L’atelier newyorkais est assez spacieux pour accueillir des panneaux de très grands formats comme celui que le système de poulies vient de faire descendre. Mark Rothko, l’un des chefs de file de l’expressionnisme abstrait de l’École de New York, observe intensément le tableau monochrome. L’œuvre est l'une des trente toiles de même dimension, une commande au prix vertigineux. Héritière de la dynastie des alcools Seagram, Phyllis Lambert a mandaté le peintre pour la décoration du restaurant « Les Quatre saisons », point d’orgue du building Seagram qu’elle vient de faire construire. Rouge, est la couleur majeure des panneaux commandés. En cette fin des années 50, Pollock, l’ami de Rothko, de même renommée, vient de mourir. Les commandes affluent. L’artiste, au faîte de la célébrité, engage Ken, un jeune peintre, pour l’assister dans ce travail titanesque. Jour après jour, les deux hommes œuvrent sans relâche tout en discutant. Mark Rothko est conduit par un idéal inaccessible, la recherche d’une perfection artistique, une soif de voir sa peinture vivre et d’entrer en symbiose avec elle. Il est aussi un intellectuel très cultivé, ayant une approche métaphysique, presque religieuse, de l’art. Il porte un regard péremptoire sur les plus grands peintres de l’histoire, toutes époques confondues, qu’il encense ou massacre. Durant les trois ans que dure cette collaboration, Rothko ne pense qu’à lui, à ce qu’il croit et veut transmettre, mais il ne sait rien du jeune homme à l’enfance détruite qui l’assiste. Timide au premier abord, peintre lui-même et peu cultivé, Ken a des idées personnelles très précises, sur la peinture, qu’il défend. Il n’adhère guère aux recherches de Rothko. Pour lui, rouge c’est rouge !  Il n’ose même pas lui montrer l'une de ses œuvres. A force de débats conflictuels et d’humiliations, Ken finit par craquer. Il ne comprend pas pourquoi Rothko a accepté cette commande et lui reproche son hypocrisie : « Le Grand Prêtre de l’Art moderne peint les murs du temple de la consommation ! Vous êtes révolté par le commercialisme de l’art, mais, chef, ça ne vous empêche pas de prendre la thune ».
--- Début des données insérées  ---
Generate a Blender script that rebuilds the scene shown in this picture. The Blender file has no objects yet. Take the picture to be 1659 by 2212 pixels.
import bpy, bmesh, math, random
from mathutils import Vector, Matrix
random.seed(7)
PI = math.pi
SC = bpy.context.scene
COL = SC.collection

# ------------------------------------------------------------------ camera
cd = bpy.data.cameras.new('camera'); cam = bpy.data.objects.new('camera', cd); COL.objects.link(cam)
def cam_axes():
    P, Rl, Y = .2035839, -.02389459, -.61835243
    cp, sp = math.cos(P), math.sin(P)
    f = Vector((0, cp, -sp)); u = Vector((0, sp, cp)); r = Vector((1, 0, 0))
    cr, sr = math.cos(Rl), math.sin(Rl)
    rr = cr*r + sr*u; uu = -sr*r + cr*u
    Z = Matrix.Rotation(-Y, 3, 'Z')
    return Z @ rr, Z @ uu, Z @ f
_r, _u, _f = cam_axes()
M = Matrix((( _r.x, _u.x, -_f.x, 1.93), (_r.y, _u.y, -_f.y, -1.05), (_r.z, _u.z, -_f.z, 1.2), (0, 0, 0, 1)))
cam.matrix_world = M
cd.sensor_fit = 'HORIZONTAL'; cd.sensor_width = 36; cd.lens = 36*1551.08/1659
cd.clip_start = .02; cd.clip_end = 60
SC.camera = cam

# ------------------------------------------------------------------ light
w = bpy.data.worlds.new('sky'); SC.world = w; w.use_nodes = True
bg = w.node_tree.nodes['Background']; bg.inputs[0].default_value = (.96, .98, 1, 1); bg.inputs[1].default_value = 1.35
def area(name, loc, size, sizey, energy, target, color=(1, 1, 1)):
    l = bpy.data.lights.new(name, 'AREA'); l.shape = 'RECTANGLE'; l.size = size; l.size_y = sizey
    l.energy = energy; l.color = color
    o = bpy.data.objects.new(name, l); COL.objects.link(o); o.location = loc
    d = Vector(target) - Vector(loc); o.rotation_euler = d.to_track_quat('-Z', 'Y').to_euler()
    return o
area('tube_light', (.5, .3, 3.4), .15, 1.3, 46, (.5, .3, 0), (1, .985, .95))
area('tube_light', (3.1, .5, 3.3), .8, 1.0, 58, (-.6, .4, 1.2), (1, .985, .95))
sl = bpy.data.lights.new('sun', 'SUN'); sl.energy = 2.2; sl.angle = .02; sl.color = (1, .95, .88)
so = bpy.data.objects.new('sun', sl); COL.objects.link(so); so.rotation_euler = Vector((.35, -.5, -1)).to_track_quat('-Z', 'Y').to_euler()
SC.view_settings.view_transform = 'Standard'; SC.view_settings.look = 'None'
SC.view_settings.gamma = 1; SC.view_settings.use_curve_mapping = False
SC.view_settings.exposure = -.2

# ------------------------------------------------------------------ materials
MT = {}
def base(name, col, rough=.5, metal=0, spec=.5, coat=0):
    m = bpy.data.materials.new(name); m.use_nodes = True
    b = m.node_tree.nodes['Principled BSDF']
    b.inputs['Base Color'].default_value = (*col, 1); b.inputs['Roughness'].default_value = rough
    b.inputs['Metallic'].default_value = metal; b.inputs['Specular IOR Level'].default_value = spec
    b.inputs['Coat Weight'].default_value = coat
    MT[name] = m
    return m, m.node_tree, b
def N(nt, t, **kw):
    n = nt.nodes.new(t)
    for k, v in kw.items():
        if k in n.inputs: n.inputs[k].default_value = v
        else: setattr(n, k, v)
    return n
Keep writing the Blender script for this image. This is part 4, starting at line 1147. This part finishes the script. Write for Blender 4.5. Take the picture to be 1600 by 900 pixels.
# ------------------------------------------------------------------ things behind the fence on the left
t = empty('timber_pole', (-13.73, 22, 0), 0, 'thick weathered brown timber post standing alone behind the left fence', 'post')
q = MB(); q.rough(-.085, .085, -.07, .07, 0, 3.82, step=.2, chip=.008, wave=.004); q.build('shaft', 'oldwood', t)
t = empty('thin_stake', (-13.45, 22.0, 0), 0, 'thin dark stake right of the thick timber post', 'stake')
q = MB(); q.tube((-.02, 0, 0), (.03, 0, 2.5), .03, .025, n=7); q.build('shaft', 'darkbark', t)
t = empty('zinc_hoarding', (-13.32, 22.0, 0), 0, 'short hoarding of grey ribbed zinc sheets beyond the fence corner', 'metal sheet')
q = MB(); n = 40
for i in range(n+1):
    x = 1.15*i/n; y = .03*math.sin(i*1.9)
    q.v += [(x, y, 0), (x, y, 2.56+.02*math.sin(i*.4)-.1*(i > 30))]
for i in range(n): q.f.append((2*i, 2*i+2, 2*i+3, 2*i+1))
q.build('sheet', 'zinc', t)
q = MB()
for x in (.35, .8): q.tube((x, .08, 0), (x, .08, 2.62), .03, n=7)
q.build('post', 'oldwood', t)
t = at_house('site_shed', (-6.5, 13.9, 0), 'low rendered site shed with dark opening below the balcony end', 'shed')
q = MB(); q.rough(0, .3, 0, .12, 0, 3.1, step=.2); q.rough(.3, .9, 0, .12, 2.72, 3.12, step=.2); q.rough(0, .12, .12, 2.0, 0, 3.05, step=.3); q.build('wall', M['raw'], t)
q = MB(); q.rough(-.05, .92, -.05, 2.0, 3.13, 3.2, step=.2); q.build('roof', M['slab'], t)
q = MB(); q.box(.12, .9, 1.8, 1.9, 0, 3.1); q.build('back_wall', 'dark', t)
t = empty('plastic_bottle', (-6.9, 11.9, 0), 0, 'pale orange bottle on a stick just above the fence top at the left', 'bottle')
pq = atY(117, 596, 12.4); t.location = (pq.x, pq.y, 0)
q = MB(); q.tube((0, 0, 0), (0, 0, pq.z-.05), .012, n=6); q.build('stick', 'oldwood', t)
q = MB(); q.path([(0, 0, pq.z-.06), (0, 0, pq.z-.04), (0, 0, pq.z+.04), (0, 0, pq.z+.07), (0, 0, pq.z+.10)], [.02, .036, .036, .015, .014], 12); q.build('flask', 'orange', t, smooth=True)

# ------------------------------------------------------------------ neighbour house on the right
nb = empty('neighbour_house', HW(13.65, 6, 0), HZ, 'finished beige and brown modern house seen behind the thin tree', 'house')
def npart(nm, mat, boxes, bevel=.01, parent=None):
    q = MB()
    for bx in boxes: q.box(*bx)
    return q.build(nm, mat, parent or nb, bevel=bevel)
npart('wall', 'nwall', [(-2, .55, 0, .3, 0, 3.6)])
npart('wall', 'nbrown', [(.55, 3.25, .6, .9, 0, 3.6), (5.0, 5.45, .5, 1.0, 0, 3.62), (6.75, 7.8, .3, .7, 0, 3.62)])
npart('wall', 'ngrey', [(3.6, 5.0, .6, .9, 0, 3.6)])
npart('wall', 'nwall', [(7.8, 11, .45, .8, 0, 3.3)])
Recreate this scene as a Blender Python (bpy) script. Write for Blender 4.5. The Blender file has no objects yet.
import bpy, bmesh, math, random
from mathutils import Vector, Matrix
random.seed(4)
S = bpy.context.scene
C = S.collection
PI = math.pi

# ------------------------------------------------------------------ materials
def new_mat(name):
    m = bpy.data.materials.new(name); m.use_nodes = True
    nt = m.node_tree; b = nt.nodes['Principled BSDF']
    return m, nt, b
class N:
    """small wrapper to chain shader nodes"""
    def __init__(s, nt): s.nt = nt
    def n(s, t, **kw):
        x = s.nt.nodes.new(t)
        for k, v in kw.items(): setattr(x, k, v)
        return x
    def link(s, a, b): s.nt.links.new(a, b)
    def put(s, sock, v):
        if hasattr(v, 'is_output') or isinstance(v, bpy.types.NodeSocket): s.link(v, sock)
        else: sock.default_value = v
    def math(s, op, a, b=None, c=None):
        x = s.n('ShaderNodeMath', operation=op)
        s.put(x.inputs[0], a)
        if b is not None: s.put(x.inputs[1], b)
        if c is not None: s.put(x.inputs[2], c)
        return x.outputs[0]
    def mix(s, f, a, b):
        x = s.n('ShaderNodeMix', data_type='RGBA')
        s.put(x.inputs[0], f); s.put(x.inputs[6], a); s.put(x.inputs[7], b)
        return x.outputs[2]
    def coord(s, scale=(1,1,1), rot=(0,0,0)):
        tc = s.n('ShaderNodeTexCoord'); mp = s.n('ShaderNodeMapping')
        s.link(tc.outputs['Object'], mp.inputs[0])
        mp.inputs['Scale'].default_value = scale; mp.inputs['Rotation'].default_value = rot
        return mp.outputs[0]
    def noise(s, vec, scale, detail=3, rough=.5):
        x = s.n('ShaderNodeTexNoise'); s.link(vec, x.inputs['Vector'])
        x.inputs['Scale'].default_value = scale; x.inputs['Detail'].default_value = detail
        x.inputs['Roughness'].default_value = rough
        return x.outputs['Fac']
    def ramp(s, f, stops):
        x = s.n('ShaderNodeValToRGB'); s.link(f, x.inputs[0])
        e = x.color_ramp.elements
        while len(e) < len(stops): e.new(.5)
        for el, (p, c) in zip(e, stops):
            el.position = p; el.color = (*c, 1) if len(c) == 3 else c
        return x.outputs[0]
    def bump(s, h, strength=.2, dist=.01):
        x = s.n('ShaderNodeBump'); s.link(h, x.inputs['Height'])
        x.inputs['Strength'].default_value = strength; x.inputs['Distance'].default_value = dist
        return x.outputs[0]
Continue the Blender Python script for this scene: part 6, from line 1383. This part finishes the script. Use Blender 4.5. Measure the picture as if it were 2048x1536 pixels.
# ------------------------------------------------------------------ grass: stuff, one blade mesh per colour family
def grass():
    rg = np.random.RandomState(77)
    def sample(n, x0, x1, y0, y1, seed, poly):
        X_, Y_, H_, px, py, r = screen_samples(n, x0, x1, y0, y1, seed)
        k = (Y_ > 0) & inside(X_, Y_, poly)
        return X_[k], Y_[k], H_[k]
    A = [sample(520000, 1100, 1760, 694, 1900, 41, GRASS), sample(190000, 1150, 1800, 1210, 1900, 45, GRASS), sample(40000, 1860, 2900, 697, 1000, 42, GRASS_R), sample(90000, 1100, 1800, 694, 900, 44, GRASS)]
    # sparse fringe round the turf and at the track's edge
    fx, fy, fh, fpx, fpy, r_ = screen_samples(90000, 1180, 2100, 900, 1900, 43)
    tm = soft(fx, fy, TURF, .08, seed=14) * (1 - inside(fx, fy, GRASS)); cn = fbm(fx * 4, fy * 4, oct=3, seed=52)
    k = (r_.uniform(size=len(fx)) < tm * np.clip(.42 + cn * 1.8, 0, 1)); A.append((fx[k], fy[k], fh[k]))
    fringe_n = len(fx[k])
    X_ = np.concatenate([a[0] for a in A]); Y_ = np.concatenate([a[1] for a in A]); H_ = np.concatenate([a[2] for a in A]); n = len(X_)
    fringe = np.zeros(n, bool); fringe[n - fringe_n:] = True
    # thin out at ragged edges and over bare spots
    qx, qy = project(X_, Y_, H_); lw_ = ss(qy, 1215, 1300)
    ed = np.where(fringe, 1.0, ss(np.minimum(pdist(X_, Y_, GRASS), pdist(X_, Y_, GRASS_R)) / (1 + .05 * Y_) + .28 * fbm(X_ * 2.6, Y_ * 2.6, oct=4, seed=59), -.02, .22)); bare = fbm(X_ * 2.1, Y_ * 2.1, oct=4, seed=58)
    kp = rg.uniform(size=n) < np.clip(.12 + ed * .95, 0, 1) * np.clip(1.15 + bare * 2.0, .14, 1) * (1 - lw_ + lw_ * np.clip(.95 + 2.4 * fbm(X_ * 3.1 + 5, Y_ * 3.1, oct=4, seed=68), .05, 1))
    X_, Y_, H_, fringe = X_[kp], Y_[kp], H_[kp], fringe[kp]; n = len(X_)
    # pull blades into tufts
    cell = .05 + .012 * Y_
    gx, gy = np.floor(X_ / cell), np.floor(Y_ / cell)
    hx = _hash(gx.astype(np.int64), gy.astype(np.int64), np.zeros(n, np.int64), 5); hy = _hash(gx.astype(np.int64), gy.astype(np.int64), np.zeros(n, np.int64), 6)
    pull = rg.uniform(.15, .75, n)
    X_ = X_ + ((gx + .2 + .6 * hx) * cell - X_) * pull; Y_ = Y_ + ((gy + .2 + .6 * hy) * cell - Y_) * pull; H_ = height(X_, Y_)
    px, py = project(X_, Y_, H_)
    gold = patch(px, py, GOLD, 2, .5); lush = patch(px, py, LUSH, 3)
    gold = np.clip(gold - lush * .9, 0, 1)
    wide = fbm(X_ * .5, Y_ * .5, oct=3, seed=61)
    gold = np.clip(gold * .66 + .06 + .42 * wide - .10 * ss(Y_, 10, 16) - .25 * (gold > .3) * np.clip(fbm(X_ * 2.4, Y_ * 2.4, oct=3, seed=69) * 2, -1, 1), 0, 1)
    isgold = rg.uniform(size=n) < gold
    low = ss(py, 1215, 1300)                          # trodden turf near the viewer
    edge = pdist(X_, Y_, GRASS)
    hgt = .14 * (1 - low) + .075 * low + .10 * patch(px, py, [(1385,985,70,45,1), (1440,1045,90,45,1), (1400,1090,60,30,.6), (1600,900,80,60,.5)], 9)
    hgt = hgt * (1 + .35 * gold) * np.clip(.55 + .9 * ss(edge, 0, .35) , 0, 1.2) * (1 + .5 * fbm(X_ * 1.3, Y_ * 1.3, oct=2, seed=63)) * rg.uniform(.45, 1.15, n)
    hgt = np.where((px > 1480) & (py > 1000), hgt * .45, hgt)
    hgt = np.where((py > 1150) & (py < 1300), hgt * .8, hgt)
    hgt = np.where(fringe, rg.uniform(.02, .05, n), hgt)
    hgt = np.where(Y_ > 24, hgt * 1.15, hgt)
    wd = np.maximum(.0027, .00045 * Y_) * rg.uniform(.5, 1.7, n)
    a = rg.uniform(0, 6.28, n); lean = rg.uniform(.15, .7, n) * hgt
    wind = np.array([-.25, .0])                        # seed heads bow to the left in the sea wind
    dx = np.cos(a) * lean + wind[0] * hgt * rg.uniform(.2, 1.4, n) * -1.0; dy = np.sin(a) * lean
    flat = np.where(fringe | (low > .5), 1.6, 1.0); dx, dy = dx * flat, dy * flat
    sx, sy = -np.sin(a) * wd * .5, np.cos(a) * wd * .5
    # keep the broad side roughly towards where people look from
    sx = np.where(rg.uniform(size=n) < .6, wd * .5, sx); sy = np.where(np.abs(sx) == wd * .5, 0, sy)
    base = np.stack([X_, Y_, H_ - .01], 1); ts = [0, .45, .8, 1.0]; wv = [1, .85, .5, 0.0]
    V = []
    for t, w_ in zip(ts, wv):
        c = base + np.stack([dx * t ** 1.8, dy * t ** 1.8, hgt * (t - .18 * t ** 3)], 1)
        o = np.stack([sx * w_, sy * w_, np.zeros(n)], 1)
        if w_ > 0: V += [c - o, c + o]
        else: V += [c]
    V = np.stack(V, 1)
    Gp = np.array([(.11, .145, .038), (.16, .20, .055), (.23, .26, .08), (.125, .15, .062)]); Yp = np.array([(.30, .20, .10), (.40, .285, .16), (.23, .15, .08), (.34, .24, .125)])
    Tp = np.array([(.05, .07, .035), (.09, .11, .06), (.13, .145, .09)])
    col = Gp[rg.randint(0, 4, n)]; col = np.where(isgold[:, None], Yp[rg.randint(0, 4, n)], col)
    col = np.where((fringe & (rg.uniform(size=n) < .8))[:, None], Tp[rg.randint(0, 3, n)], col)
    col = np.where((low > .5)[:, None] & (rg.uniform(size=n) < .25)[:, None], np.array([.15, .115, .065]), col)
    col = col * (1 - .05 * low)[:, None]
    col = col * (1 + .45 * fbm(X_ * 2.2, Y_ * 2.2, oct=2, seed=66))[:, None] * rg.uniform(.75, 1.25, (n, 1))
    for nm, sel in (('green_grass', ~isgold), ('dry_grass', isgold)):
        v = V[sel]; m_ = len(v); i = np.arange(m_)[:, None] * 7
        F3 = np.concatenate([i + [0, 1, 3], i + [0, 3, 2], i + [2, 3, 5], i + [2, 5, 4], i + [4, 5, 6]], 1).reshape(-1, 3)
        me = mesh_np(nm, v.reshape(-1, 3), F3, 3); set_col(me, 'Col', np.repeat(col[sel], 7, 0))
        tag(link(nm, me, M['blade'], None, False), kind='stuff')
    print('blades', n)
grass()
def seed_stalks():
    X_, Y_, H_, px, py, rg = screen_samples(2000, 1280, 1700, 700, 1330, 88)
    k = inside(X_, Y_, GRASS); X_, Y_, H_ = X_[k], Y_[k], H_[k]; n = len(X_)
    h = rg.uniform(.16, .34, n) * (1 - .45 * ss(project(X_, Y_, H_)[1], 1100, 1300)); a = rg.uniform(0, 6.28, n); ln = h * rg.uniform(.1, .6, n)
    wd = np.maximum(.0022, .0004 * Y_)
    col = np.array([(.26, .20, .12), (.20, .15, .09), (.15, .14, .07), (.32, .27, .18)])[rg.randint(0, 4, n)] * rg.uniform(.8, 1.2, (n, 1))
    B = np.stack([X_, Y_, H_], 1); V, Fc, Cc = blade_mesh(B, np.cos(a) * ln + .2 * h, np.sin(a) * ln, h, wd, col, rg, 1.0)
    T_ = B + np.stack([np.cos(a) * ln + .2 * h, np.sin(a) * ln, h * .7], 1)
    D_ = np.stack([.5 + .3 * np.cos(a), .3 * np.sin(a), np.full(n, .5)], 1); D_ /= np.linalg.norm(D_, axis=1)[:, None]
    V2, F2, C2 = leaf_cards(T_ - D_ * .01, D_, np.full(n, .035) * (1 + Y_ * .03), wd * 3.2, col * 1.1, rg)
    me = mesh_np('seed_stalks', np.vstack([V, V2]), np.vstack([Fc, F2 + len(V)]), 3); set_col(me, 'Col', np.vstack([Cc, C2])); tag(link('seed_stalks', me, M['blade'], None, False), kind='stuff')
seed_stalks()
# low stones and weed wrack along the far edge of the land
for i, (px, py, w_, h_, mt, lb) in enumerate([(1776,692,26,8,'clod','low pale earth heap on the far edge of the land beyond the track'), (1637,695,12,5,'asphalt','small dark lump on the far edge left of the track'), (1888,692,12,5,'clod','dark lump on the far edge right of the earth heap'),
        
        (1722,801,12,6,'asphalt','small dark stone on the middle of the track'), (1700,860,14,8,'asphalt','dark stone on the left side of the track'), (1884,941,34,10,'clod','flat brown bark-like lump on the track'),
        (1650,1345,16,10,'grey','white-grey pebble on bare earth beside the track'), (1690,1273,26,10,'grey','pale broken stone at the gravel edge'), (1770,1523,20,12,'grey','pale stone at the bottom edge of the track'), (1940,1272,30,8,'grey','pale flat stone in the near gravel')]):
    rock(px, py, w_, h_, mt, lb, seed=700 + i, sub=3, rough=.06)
En imaginant un assistant d’une vingtaine d’années travaillant dans l’atelier de l’artiste quinquagénaire, John Logan montre Mark Rothko tel qu’il fut avec son intransigeance, son idéal, ses frustrations et ses doutes face à un représentant d’une autre génération. Être traité de mercantile est comme une gifle. Pouvoir s’offrir le luxe de se dédire et rendre l’acompte, c’est mettre le pied dans une fourmilière qu’il déteste. Quant à Mark, quitter l’artiste dont il aurait souhaité l’appui paternel, lui permet d’être enfin lui-même.
Sur scène, une fièvre créatrice règne dans l’atelier et enveloppe peu à peu le spectateur, captivé par la recherche insensée du maître, le travail ingrat de l’assistant et leurs débats passionnés. La version française sonne vraie et la liberté d’action des deux comédiens est entière, un vrai bonheur pour Niels Arestrup, Mark Rothko déroutant, et Alexis Moncorgé, Ken faussement fragile. C’est superbe ! M-P.P. Théâtre Montparnasse 14e.